» PROBLEM DESCRIPTION:
Omit every picture, and retype the lines that run from the beginning of the data below through the line containing "COL = S.collection", inclusive.

» DATA RECORDS:
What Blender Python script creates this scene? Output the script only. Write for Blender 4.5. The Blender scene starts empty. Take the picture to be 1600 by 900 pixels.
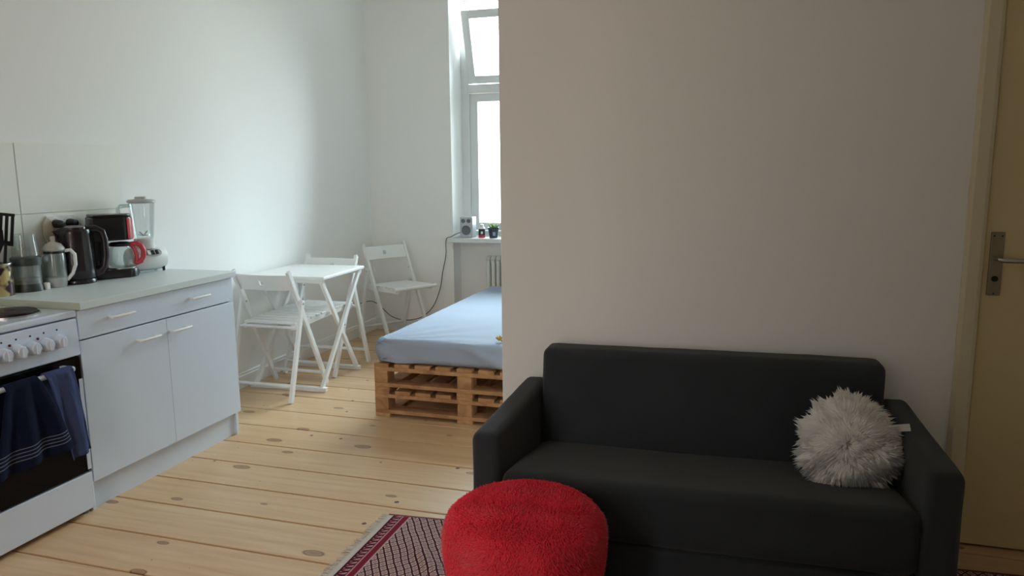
import bpy, bmesh, math, random
import numpy as np
from mathutils import Vector, Matrix, noise
random.seed(7)
rng = np.random.default_rng(7)
S = bpy.context.scene
COL = S.collection

# ------------------------------------------------------------------ camera
FPX = 1150.85
YAW, PITCH, ROLL = math.radians(17.091), math.radians(9.074), math.radians(0.570)
cy_, sy_, cp_, sp_ = math.cos(YAW), math.sin(YAW), math.cos(PITCH), math.sin(PITCH)
fwd = Vector((-sy_ * cp_, cy_ * cp_, -sp_))
rgt = Vector((cy_, sy_, 0))
dwn = fwd.cross(rgt)
r2 = math.cos(ROLL) * rgt + math.sin(ROLL) * dwn
d2 = -math.sin(ROLL) * rgt + math.cos(ROLL) * dwn
cam = bpy.data.cameras.new('camera')
cam.sensor_width = 36.0
cam.lens = FPX / 1600 * 36
cam.clip_start = 0.05
camo = bpy.data.objects.new('camera', cam)
COL.objects.link(camo)
camo.matrix_world = Matrix(((r2.x, -d2.x, -fwd.x, 2.99), (r2.y, -d2.y, -fwd.y, 0.0), (r2.z, -d2.z, -fwd.z, 1.35), (0, 0, 0, 1)))
S.camera = camo

# ------------------------------------------------------------------ world: bright overcast sky over darker ground
W = bpy.data.worlds.new('overcast_sky')
S.world = W
W.use_nodes = True
nt = W.node_tree
nt.nodes.clear()
out = nt.nodes.new('ShaderNodeOutputWorld')
bg = nt.nodes.new('ShaderNodeBackground')
tc = nt.nodes.new('ShaderNodeTexCoord')
sx = nt.nodes.new('ShaderNodeSeparateXYZ')
rp = nt.nodes.new('ShaderNodeValToRGB')
rp.color_ramp.elements[0].position = 0.47
rp.color_ramp.elements[0].color = (0.17, 0.165, 0.145, 1)
rp.color_ramp.elements[1].position = 1.0
rp.color_ramp.elements[1].color = (0.78, 0.935, 1.0, 1)      # overcast: zenith about three times the horizon
hz = rp.color_ramp.elements.new(0.52)
hz.color = (0.276, 0.328, 0.350, 1)
mr = nt.nodes.new('ShaderNodeMapRange')
mr.inputs[1].default_value = -1
mr.inputs[2].default_value = 1
nt.links.new(tc.outputs['Generated'], sx.inputs[0])
nt.links.new(sx.outputs['Z'], mr.inputs[0])
nt.links.new(mr.outputs[0], rp.inputs[0])
nt.links.new(rp.outputs[0], bg.inputs[0])
bg.inputs[1].default_value = 50.0
nt.links.new(bg.outputs[0], out.inputs[0])

# portals sampling the sky through the window and the added one
def portal(name, loc, rot, sx_, sy_):
    l = bpy.data.lights.new(name, 'AREA')
    l.shape = 'RECTANGLE'
    l.size, l.size_y = sx_, sy_
    l.cycles.is_portal = True
    o = bpy.data.objects.new(name, l)
    o.location = loc
    o.rotation_euler = rot
    COL.objects.link(o)
portal('window_portal', (1.40, 6.03, 1.78), (math.radians(-90), 0, 0), 1.32, 1.95)
portal('window_portal', (1.70, -1.53, 1.70), (math.radians(90), 0, 0), 0.80, 2.30)

vs = S.view_settings
vs.view_transform = 'Standard'
vs.look = 'None'
vs.gamma = 1.0
vs.use_curve_mapping = False
vs.exposure = 0.0
S.cycles.max_bounces = 14
S.cycles.diffuse_bounces = 10
S.cycles.transparent_max_bounces = 16
S.cycles.use_denoising = True
S.cycles.sample_clamp_indirect = 6.0

# ------------------------------------------------------------------ materials
def lin(c):
    return tuple((x / 12.92 if x <= 0.04045 else ((x + 0.055) / 1.055) ** 2.4) for x in c)
def rgb(r, g, b):
    return lin((r / 255, g / 255, b / 255)) + (1,)
MATS = {}
def mat(name, color, rough=0.5, metal=0.0, noise_amt=0.0, noise_scale=8.0, bump=0.0, bump_scale=60.0, spec=0.5, sheen=0.0, coat=0.0):
    if name in MATS:
        return MATS[name]
    m = bpy.data.materials.new(name)
    m.use_nodes = True
    n = m.node_tree
    b = n.nodes['Principled BSDF']
    b.inputs['Base Color'].default_value = color
    b.inputs['Roughness'].default_value = rough
    b.inputs['Metallic'].default_value = metal
    b.inputs['Specular IOR Level'].default_value = spec
    b.inputs['Sheen Weight'].default_value = sheen
    b.inputs['Coat Weight'].default_value = coat
    t = n.nodes.new('ShaderNodeTexCoord')
    if noise_amt > 0:
        nz = n.nodes.new('ShaderNodeTexNoise')
        nz.inputs['Scale'].default_value = noise_scale
        nz.inputs['Detail'].default_value = 4
        n.links.new(t.outputs['Object'], nz.inputs['Vector'])
        mx = n.nodes.new('ShaderNodeMix')
        mx.data_type = 'RGBA'
        mx.inputs[6].default_value = tuple(c * (1 - noise_amt) for c in color[:3]) + (1,)
        mx.inputs[7].default_value = tuple(min(1, c * (1 + noise_amt)) for c in color[:3]) + (1,)
        n.links.new(nz.outputs['Fac'], mx.inputs[0])
        n.links.new(mx.outputs[2], b.inputs['Base Color'])
    if bump > 0:
        nb = n.nodes.new('ShaderNodeTexNoise')
        nb.inputs['Scale'].default_value = bump_scale
        nb.inputs['Detail'].default_value = 5
        n.links.new(t.outputs['Object'], nb.inputs['Vector'])
        bp = n.nodes.new('ShaderNodeBump')
        bp.inputs['Strength'].default_value = bump
        bp.inputs['Distance'].default_value = 0.004
        n.links.new(nb.outputs['Fac'], bp.inputs['Height'])
        n.links.new(bp.outputs[0], b.inputs['Normal'])
    MATS[name] = m
    return m
def node(m, typ, **kw):
    nd = m.node_tree.nodes.new(typ)
    for k, v in kw.items():
        setattr(nd, k, v)
    return nd
def math_(m, op, a, b=None):
    nd = node(m, 'ShaderNodeMath', operation=op)
    for i, v in enumerate((a, b)):
        if v is None:
            continue
        if isinstance(v, (int, float)):
            nd.inputs[i].default_value = v
        else:
            m.node_tree.links.new(v, nd.inputs[i])
    return nd.outputs[0]
def mixc(m, fac, a, b):
    nd = node(m, 'ShaderNodeMix')
    nd.data_type = 'RGBA'
    for i, v in ((0, fac), (6, a), (7, b)):
        if isinstance(v, (int, float, tuple)):
            nd.inputs[i].default_value = v
        else:
            m.node_tree.links.new(v, nd.inputs[i])
    return nd.outputs[2]
def glassy(name, tint, refl=0.1, clear=0.9, rough=0.03, cap=0.30):
    """thin clear glass or plastic: mostly see-through, with a surface reflection"""
    m = bpy.data.materials.new(name)
    m.use_nodes = True
    n = m.node_tree
    n.nodes.clear()
    o = n.nodes.new('ShaderNodeOutputMaterial')
    tr = n.nodes.new('ShaderNodeBsdfTransparent')
    tr.inputs[0].default_value = tint
    gl = n.nodes.new('ShaderNodeBsdfGlossy')
    gl.inputs['Roughness'].default_value = rough
    fr = n.nodes.new('ShaderNodeFresnel')
    fr.inputs[0].default_value = 1.45
    ad = n.nodes.new('ShaderNodeMath')
    ad.operation = 'ADD'
    ad.use_clamp = True
    ad.inputs[1].default_value = refl
    mn = n.nodes.new('ShaderNodeMath')
    mn.operation = 'MINIMUM'
    mn.inputs[1].default_value = cap
    n.links.new(fr.outputs[0], mn.inputs[0])
    n.links.new(mn.outputs[0], ad.inputs[0])
    ms = n.nodes.new('ShaderNodeMixShader')
    n.links.new(ad.outputs[0], ms.inputs[0])
    n.links.new(tr.outputs[0], ms.inputs[1])
    n.links.new(gl.outputs[0], ms.inputs[2])
    if clear < 1:
        df = n.nodes.new('ShaderNodeBsdfDiffuse')
        df.inputs[0].default_value = tint
        m2 = n.nodes.new('ShaderNodeMixShader')
        m2.inputs[0].default_value = 1 - clear
        n.links.new(ms.outputs[0], m2.inputs[1])
        n.links.new(df.outputs[0], m2.inputs[2])
        ms = m2
    n.links.new(ms.outputs[0], o.inputs[0])
    return m

WALL = mat('white_wall_paint', rgb(238, 239, 238), 0.85, noise_amt=0.012, noise_scale=1.6, bump=0.10, bump_scale=45, spec=0.25)
CEIL = mat('ceiling_paint', rgb(238, 238, 232), 0.9, spec=0.2)
WLAC = mat('white_lacquer', rgb(232, 233, 232), 0.38, noise_amt=0.01)
WCAB = mat('white_melamine', rgb(211, 222, 237), 0.42, noise_amt=0.015, noise_scale=3)
WTOP = mat('worktop_laminate', rgb(214, 224, 226), 0.35, noise_amt=0.02, noise_scale=5)
WEDGE = mat('worktop_end_edging', rgb(178, 186, 168), 0.5)
ENAM = mat('white_enamel', rgb(212, 223, 240), 0.18, coat=0.3)
WPLA = mat('white_plastic', rgb(228, 230, 228), 0.35)
GPLA = mat('grey_plastic', rgb(120, 126, 124), 0.45)
BPLA = mat('black_plastic', rgb(26, 25, 28), 0.28, noise_amt=0.05)
BKPL = mat('kettle_plastic', rgb(34, 28, 33), 0.22)
RPLA = mat('red_plastic', rgb(176, 32, 42), 0.28, coat=0.3)
RHAN = mat('carafe_red_plastic', rgb(196, 58, 74), 0.35)
STEEL = mat('brushed_steel', rgb(190, 190, 186), 0.28, 1.0)
BRASS = mat('nickel_plate', rgb(150, 140, 118), 0.42, 1.0, noise_amt=0.05)
HOBM = mat('cast_iron', rgb(52, 40, 42), 0.42, 0.6, bump=0.15, bump_scale=80)
BGLASS = mat('black_oven_glass', rgb(12, 12, 15), 0.08, spec=0.12)
DARK = mat('dark_gap', rgb(22, 20, 20), 0.7)
DOORP = mat('cream_door_paint', rgb(214, 196, 152), 0.4, noise_amt=0.03, noise_scale=2)
TRIMP = mat('cream_trim_paint', rgb(216, 206, 178), 0.45, noise_amt=0.02)
RADP = mat('radiator_paint', rgb(228, 229, 224), 0.35)
WINP = mat('window_paint', rgb(224, 229, 230), 0.4)
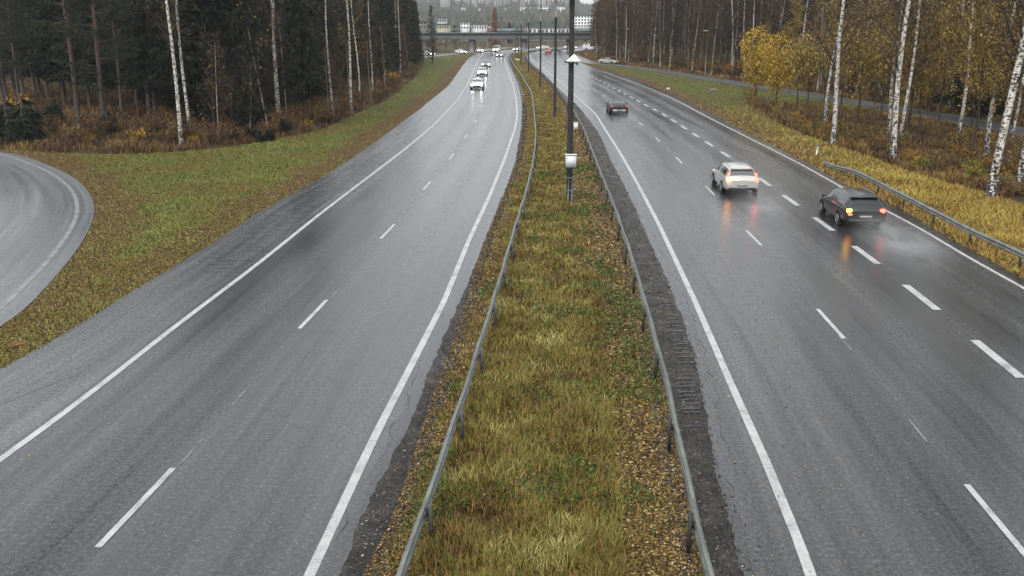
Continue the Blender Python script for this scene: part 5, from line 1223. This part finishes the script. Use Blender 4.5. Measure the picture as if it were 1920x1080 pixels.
# forest on the hill as one mass
n = 11000; Y = 500 + 1150 * rng.random(n) ** .7; Y = Y[(rng.random(n) < .3) | (np.abs(Y - 1060) > 110)]; n = len(Y); pxx = 730 + 440 * rng.random(n); k_ = ~((Y > 880) & (Y < 1240) & (pxx > 818) & (pxx < 1075) & (rng.random(n) < .8)); Y = Y[k_]; pxx = pxx[k_]; n = len(Y); k_ = ~((pxx > 1060) & (Y < 560)); Y = Y[k_]; pxx = pxx[k_]; n = len(Y); X = (pxx - 960) / F * Y; mb = MB()
H_ = (4 + 5 * rng.random(n)) * np.where(Y > 1250, 1.7, 1.); rd = np.where(rng.random(n) < .55, 1.8, 1.); Z = T(X, Y); k = 5; th = np.arange(k) / k * 2 * np.pi
for a0, a1, rr in ((.12, .7, .26), (.42, 1.0, .17)):
    ring = np.stack([X[:, None] + (H_ * rd)[:, None] * rr * (.7 + .6 * rng.random((n, k))) * np.cos(th + Y[:, None]), Y[:, None] + (H_ * rd)[:, None] * rr * (.7 + .6 * rng.random((n, k))) * np.sin(th + Y[:, None]), Z[:, None] + (H_ * a0)[:, None] + rng.normal(size=(n, k)) * .6], -1)
    top = np.stack([X + rng.normal(size=n) * .4, Y, Z + H_ * a1 * np.where(rd > 1, .82, 1)], -1)[:, None]
    V = np.concatenate([ring, top], 1).reshape(-1, 3); i = np.arange(n)[:, None, None] * (k + 1)
    mb.add(V, (i + np.array([[j, (j + 1) % k, k] for j in range(k)])[None]).reshape(-1, 3))
tag(mb.obj('far_wood', M_FARW), 'hazy wood covering the hillside behind the bridge', 'wood', kind='stuff')

# ------------------------------------------------------------------ haze
def haze():
    mb = MB(); mb.box((0, 930, 62), (3600, 2060, 134)); m = bpy.data.materials.new('haze_air'); m.use_nodes = True; t = m.node_tree; t.nodes.clear()
    v = t.nodes.new('ShaderNodeVolumePrincipled'); v.inputs['Color'].default_value = (.96, .985, 1, 1); v.inputs['Density'].default_value = .00022; v.inputs['Anisotropy'].default_value = .2
    o = t.nodes.new('ShaderNodeOutputMaterial'); t.links.new(v.outputs[0], o.inputs['Volume'])
    tag(mb.obj('haze', m), 'thin grey rain haze over the whole scene', 'haze', kind='stuff')
haze()
# spray thrown up behind the moving cars
def spray(px_, py_, f, label, dens, size):
    x, y = at(px_, py_); m = bpy.data.materials.new('water_spray'); m.use_nodes = True; t = m.node_tree; t.nodes.clear()
    tc = nd(t, 'TexCoord').outputs['Object']; n = noise(t, tc, 2.4, 4, .65)
    ln = nd(t, 'VectorMath'); ln.operation = 'LENGTH'; t.links.new(tc, ln.inputs[0])
    fall = mth(t, 'MAXIMUM', mth(t, 'SUBTRACT', 1, ln.outputs['Value']), 0.); fall = mth(t, 'POWER', fall, 1.4)
    d = mth(t, 'MULTIPLY', mth(t, 'MULTIPLY', fall, mth(t, 'MAXIMUM', mth(t, 'MULTIPLY', mth(t, 'SUBTRACT', n, .34), 4.), 0.)), dens)
    v = t.nodes.new('ShaderNodeVolumePrincipled'); v.inputs['Color'].default_value = (.97, .98, 1, 1); t.links.new(d, v.inputs['Density'])
    o = t.nodes.new('ShaderNodeOutputMaterial'); t.links.new(v.outputs[0], o.inputs['Volume'])
    mb = MB(); th = np.linspace(-np.pi / 2, np.pi / 2, 13); ph = np.linspace(0, 2 * np.pi, 25)
    mb.grid(np.stack([np.cos(th)[:, None] * np.cos(ph)[None], np.cos(th)[:, None] * np.sin(ph)[None], np.repeat(np.sin(th)[:, None], 25, 1)], -1))
    ob = mb.obj('water_spray', m); t_ = float(f(y + 3) - f(y - 3)) / 6
    t0_ = float(f(y + 3) - f(y - 3)) / 6; ob.location = (x - t0_ * size[1] * .42, y - size[1] * .42, size[2] * .5); ob.scale = size; ob.rotation_euler.z = -math.atan(t_); tag(ob, label, 'spray', kind='stuff')
spray(1650, 452, R_out, 'fine water spray trailing behind the dark grey estate car', .36, (1.7, 5.2, .9))
spray(1405, 385, R_dash, 'fine water spray trailing behind the silver estate car', .22, (1.5, 4.5, .7))
spray(1168, 224, R_in, 'fine water spray trailing behind the black car', .14, (1.4, 4.5, .7))
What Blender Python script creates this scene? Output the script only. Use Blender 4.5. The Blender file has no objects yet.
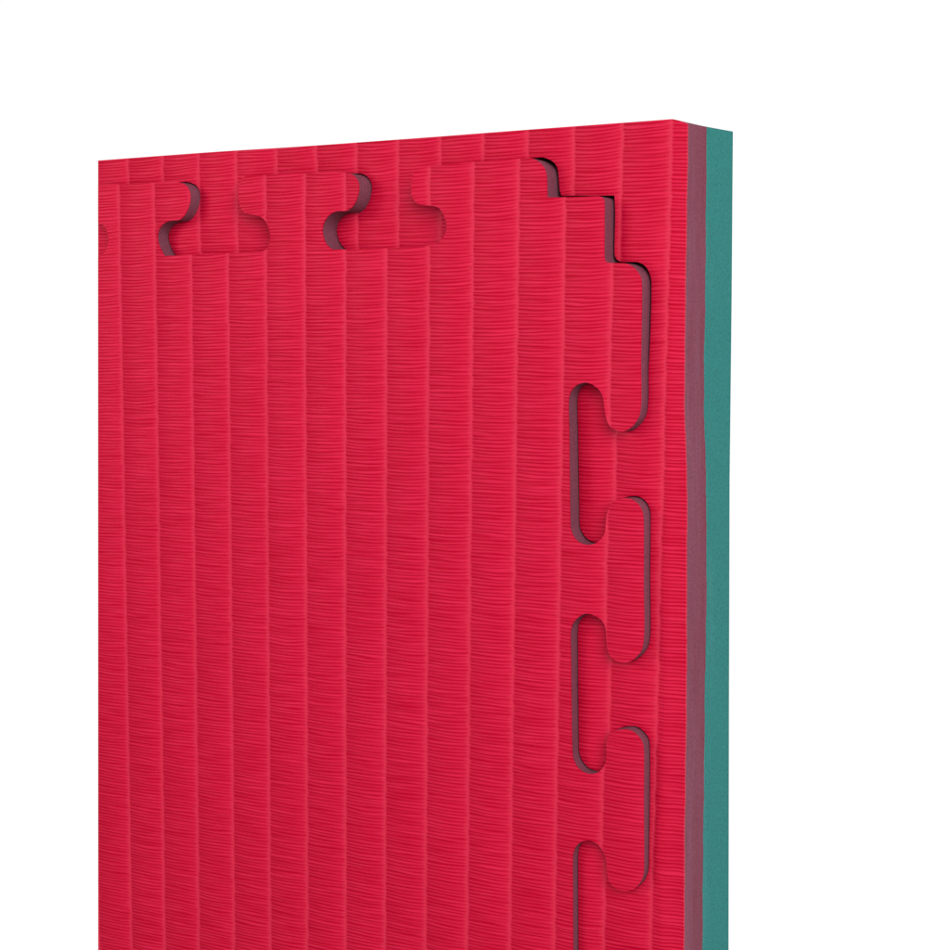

» SOLVED EXERCISE:
What Blender Python script creates this scene? Output the script only. Write for Blender 4.5. The Blender scene starts empty. Take the picture to be 1600 by 900 pixels.
import bpy, bmesh, math, random
import numpy as np
from mathutils import Vector, Matrix, noise
random.seed(7)
rng = np.random.default_rng(7)
S = bpy.context.scene
COL = S.collection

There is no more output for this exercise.